STATED TASK: Output the material below in its entirety, exactly as given.
-*-
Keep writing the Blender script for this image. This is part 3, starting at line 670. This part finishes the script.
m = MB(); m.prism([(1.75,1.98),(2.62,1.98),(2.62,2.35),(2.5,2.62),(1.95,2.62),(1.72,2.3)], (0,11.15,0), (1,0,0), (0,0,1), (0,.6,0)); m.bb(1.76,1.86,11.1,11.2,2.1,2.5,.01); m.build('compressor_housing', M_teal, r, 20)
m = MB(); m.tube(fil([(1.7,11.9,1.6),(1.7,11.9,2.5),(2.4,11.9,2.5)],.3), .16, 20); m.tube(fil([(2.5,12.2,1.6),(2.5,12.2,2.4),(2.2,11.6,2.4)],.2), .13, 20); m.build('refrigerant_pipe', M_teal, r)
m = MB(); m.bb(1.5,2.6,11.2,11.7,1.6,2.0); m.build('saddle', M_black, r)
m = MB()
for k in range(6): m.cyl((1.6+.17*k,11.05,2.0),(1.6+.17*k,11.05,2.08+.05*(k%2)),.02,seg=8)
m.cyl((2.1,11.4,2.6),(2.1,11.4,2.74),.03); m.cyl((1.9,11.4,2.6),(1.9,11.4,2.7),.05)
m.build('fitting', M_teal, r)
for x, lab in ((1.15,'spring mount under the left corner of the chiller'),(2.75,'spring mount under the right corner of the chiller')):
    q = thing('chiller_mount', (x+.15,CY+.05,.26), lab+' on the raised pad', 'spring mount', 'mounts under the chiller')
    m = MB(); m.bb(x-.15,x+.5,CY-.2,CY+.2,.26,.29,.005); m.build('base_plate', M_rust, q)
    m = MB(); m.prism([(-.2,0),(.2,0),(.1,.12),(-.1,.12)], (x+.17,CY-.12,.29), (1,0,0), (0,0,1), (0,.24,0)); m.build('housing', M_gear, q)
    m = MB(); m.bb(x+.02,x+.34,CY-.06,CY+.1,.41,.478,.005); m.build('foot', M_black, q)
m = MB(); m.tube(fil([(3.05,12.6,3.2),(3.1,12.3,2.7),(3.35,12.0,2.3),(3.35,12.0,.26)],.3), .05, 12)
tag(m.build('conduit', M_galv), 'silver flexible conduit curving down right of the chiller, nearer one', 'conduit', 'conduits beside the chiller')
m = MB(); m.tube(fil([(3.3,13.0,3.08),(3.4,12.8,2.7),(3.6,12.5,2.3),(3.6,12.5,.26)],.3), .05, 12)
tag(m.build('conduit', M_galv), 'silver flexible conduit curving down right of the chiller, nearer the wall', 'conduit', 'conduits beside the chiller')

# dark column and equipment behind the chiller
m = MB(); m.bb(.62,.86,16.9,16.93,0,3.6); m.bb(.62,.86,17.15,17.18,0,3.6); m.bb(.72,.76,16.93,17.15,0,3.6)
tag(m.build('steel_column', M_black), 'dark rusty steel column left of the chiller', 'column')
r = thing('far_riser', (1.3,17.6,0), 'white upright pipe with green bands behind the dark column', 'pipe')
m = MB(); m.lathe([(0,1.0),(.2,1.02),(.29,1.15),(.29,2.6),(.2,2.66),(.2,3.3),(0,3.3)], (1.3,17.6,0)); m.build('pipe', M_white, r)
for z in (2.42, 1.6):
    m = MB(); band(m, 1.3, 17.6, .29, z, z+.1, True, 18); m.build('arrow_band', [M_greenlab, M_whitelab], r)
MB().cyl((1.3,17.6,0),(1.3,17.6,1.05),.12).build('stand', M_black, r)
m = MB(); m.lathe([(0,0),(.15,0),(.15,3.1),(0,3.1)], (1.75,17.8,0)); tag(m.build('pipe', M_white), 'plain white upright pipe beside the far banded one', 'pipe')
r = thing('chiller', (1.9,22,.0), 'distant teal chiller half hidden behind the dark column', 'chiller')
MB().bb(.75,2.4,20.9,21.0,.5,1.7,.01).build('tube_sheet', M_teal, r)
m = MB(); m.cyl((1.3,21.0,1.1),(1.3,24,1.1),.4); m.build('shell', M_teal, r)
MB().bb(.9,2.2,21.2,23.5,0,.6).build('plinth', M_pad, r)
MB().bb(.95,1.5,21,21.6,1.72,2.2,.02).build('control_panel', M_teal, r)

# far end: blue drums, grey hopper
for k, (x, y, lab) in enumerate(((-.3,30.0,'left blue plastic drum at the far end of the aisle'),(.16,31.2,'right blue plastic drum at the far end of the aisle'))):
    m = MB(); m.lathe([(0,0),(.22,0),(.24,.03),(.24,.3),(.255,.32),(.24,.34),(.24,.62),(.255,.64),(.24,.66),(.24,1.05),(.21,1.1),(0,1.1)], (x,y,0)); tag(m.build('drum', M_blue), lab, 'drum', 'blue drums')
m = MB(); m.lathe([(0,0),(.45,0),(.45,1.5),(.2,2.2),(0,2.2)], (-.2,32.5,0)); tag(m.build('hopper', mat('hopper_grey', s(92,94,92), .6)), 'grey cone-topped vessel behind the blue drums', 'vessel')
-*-
WRITTEN RESPONSE:
Keep writing the Blender script for this image. This is part 3, starting at line 670. This part finishes the script.
m = MB(); m.prism([(1.75,1.98),(2.62,1.98),(2.62,2.35),(2.5,2.62),(1.95,2.62),(1.72,2.3)], (0,11.15,0), (1,0,0), (0,0,1), (0,.6,0)); m.bb(1.76,1.86,11.1,11.2,2.1,2.5,.01); m.build('compressor_housing', M_teal, r, 20)
m = MB(); m.tube(fil([(1.7,11.9,1.6),(1.7,11.9,2.5),(2.4,11.9,2.5)],.3), .16, 20); m.tube(fil([(2.5,12.2,1.6),(2.5,12.2,2.4),(2.2,11.6,2.4)],.2), .13, 20); m.build('refrigerant_pipe', M_teal, r)
m = MB(); m.bb(1.5,2.6,11.2,11.7,1.6,2.0); m.build('saddle', M_black, r)
m = MB()
for k in range(6): m.cyl((1.6+.17*k,11.05,2.0),(1.6+.17*k,11.05,2.08+.05*(k%2)),.02,seg=8)
m.cyl((2.1,11.4,2.6),(2.1,11.4,2.74),.03); m.cyl((1.9,11.4,2.6),(1.9,11.4,2.7),.05)
m.build('fitting', M_teal, r)
for x, lab in ((1.15,'spring mount under the left corner of the chiller'),(2.75,'spring mount under the right corner of the chiller')):
    q = thing('chiller_mount', (x+.15,CY+.05,.26), lab+' on the raised pad', 'spring mount', 'mounts under the chiller')
    m = MB(); m.bb(x-.15,x+.5,CY-.2,CY+.2,.26,.29,.005); m.build('base_plate', M_rust, q)
    m = MB(); m.prism([(-.2,0),(.2,0),(.1,.12),(-.1,.12)], (x+.17,CY-.12,.29), (1,0,0), (0,0,1), (0,.24,0)); m.build('housing', M_gear, q)
    m = MB(); m.bb(x+.02,x+.34,CY-.06,CY+.1,.41,.478,.005); m.build('foot', M_black, q)
m = MB(); m.tube(fil([(3.05,12.6,3.2),(3.1,12.3,2.7),(3.35,12.0,2.3),(3.35,12.0,.26)],.3), .05, 12)
tag(m.build('conduit', M_galv), 'silver flexible conduit curving down right of the chiller, nearer one', 'conduit', 'conduits beside the chiller')
m = MB(); m.tube(fil([(3.3,13.0,3.08),(3.4,12.8,2.7),(3.6,12.5,2.3),(3.6,12.5,.26)],.3), .05, 12)
tag(m.build('conduit', M_galv), 'silver flexible conduit curving down right of the chiller, nearer the wall', 'conduit', 'conduits beside the chiller')

# dark column and equipment behind the chiller
m = MB(); m.bb(.62,.86,16.9,16.93,0,3.6); m.bb(.62,.86,17.15,17.18,0,3.6); m.bb(.72,.76,16.93,17.15,0,3.6)
tag(m.build('steel_column', M_black), 'dark rusty steel column left of the chiller', 'column')
r = thing('far_riser', (1.3,17.6,0), 'white upright pipe with green bands behind the dark column', 'pipe')
m = MB(); m.lathe([(0,1.0),(.2,1.02),(.29,1.15),(.29,2.6),(.2,2.66),(.2,3.3),(0,3.3)], (1.3,17.6,0)); m.build('pipe', M_white, r)
for z in (2.42, 1.6):
    m = MB(); band(m, 1.3, 17.6, .29, z, z+.1, True, 18); m.build('arrow_band', [M_greenlab, M_whitelab], r)
MB().cyl((1.3,17.6,0),(1.3,17.6,1.05),.12).build('stand', M_black, r)
m = MB(); m.lathe([(0,0),(.15,0),(.15,3.1),(0,3.1)], (1.75,17.8,0)); tag(m.build('pipe', M_white), 'plain white upright pipe beside the far banded one', 'pipe')
r = thing('chiller', (1.9,22,.0), 'distant teal chiller half hidden behind the dark column', 'chiller')
MB().bb(.75,2.4,20.9,21.0,.5,1.7,.01).build('tube_sheet', M_teal, r)
m = MB(); m.cyl((1.3,21.0,1.1),(1.3,24,1.1),.4); m.build('shell', M_teal, r)
MB().bb(.9,2.2,21.2,23.5,0,.6).build('plinth', M_pad, r)
MB().bb(.95,1.5,21,21.6,1.72,2.2,.02).build('control_panel', M_teal, r)

# far end: blue drums, grey hopper
for k, (x, y, lab) in enumerate(((-.3,30.0,'left blue plastic drum at the far end of the aisle'),(.16,31.2,'right blue plastic drum at the far end of the aisle'))):
    m = MB(); m.lathe([(0,0),(.22,0),(.24,.03),(.24,.3),(.255,.32),(.24,.34),(.24,.62),(.255,.64),(.24,.66),(.24,1.05),(.21,1.1),(0,1.1)], (x,y,0)); tag(m.build('drum', M_blue), lab, 'drum', 'blue drums')
m = MB(); m.lathe([(0,0),(.45,0),(.45,1.5),(.2,2.2),(0,2.2)], (-.2,32.5,0)); tag(m.build('hopper', mat('hopper_grey', s(92,94,92), .6)), 'grey cone-topped vessel behind the blue drums', 'vessel')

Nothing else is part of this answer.